Por supuesto sigo convencido de que la democracia debe apoyarse en unas reglas de juego, que el sistema lo sostiene un conjunto de instituciones a las que debemos apoyar, o relevar si es necesario, pero que no se puede sustituir por un movimiento de calle, más apoyado en emociones y sentimientos que en lógica política, fácilmente manipulable incluso por quienes lo han iniciado, en beneficio de sus propias ambiciones. Demasiados movimientos revolucionarios hemos conocido que comenzando utópicos han terminado siendo eternas dictaduras. Véase la «Cuba libre» de los Castro, que hasta nos contagió un tipo de bebida. También nos emocionaban las canciones de los sandinistas nicaragüenses: dense un paseo por Managua. Aquí en casa, aquellos progres barbudos, vestidos de pana, están hoy asociados a las fortunas insultantemente más grandes del mundo. ¡Sería un buen servicio proporcionar a los «indignados» servicios de hemeroteca y textos de historia clásica y contemporánea! Porque nada es nuevo bajo la capa del Señor. Pero si leemos que hay 70.000 millones de euros nuestros en paraísos fiscales que serían más que suficientes para dar liquidez al sistema financiero; si comprobamos que dos instituciones que deberían ser para nosotros dogma de fe como los tribunales Supremo y Constitucional andan a la greña y en una semana son capaces de dictar sentencias contrapuestas y nos dejan a un País Vasco en manos de una panda de forajidos que rápidamente han implantado su huella, para desazón de las gentes normales, para ahondar más en la herida de las víctimas de tantos años de terrorismo. Y si se ha querido cercenar la autoridad de padres, maestros, de la propia Policía; si se han diluido los necesarios canales de conexión entre autoridades estatales y autonómicas; si hasta los servicios contraincendios tienen carácter exclusivo autonómico, como si el fuego reconociese fronteras y lindes.

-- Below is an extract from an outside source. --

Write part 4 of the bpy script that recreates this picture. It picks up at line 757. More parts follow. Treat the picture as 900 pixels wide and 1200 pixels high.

Todo debe recomponerlo esta sociedad condenada. No es malo que se empuje desde abajo. Pero debe ser canalizado desde arriba. Repito: son las reglas del juego. Pero los indignados tienen otros méritos que no esperaban. En las manifestaciones últimas vieron cómo se les incorporaban miembros de otras generaciones, los jubilados especialmente. Son los que después de haber trabajado décadas de sol a sol han visto menguados sus derechos, los que sospechan que acabarán pagando los platos rotos de una Seguridad Social antes boyante y hoy en dudosa viabilidad; son los que incluso sostienen física y económicamente a sus hijos y a sus nietos. Tampoco duden que han influido en el discurso político y en las intenciones y gestos de las nuevas autoridades autonómicas y locales. Si son inteligentes –y algunos demuestran serlo– recogerán sus razones, sabrán dar importancia a lo que de verdad tienen sus quejas. Una sociedad madura debe saber cohesionar estos movimientos de la calle con las posibilidades reales y legislativas del juego democrático. Quien sepa hacerlo tendrá nuestro reconocimiento y respeto porque redimirá a la sociedad de la condena que está sufriendo.